The House at Tyneford - a book review

TYNEHAMBOOK REVIEWS

2/8/20242 min read

‘You’ve changed everything, don’t you see? You are neither one nor the other. This is the end of Tyneford, I promise you. And it’s not your fault, but you brought it with you’

The above is the newer title – I read a second-hand copy (which my mum spotted for me!), which goes by the original title The Novel in the Viola.

Elise Landau is the petted youngest child in a feted, artistic Jewish family in Vienna, more Austrian than Jewish. But it’s the 1930s, and Nazism is gaining strength. Her family insist she escape to England on a domestic servant visa, and she is offered a job, on a fortuitous whim, by the owner of Tyneford, who was attracted by her name, that of a favourite author (unbeknownst to him, this is Elise’s father). So, like many Viennese of this time, Elise goes from ‘above stairs’ Vienna to ‘below stairs’ England, and from a bustling modern city to an isolated rural village. Belonging nowhere, can she find a home?

This lyrical novel follows Elise’s development from spoiled child to adult and the process of finding belonging. Like the sea she grows to love, her life ebbs and flows, and sometimes crashes, through loves and the swiftly changing circumstances of a country at war.

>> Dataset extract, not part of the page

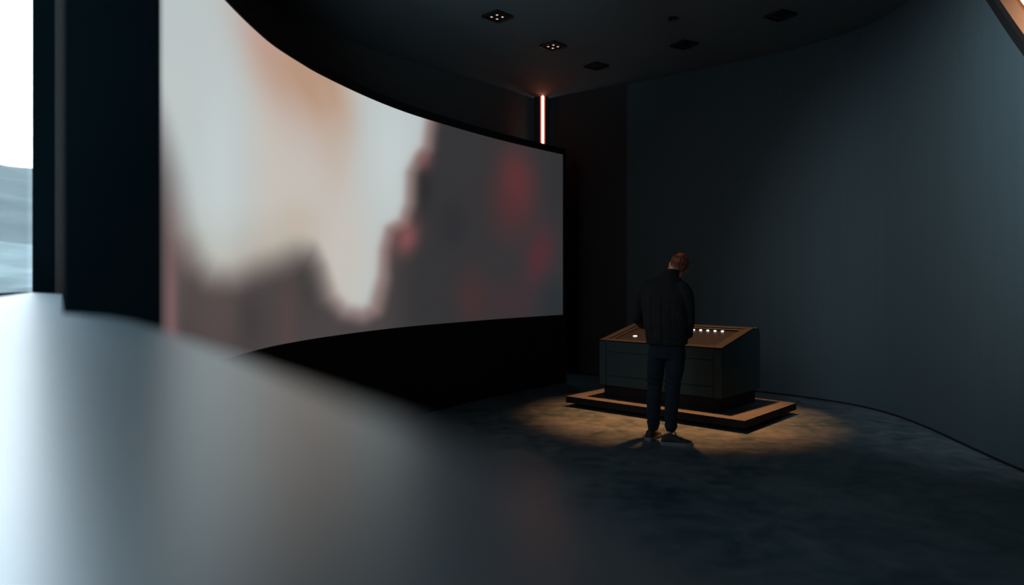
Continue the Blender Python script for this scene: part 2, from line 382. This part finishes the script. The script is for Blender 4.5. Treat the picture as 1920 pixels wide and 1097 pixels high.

Elise becomes a symbol of the final fracturing of the English social structure, begun in World War I. Tyneford, of course, is a fictionalised version of Tyneham, Dorset’s famous ghost village evacuated by the army in World War II (I don’t think that’s a spoiler).

Not everyone will like the ending, though it’s pretty clearly foreshadowed throughout the novel. Without giving anything away, I have to say I did find it satisfying, and felt it was appropriate to the heroine’s growth and the theme of second chances. If you enjoy World War II sagas and love Dorset, it's worth a read!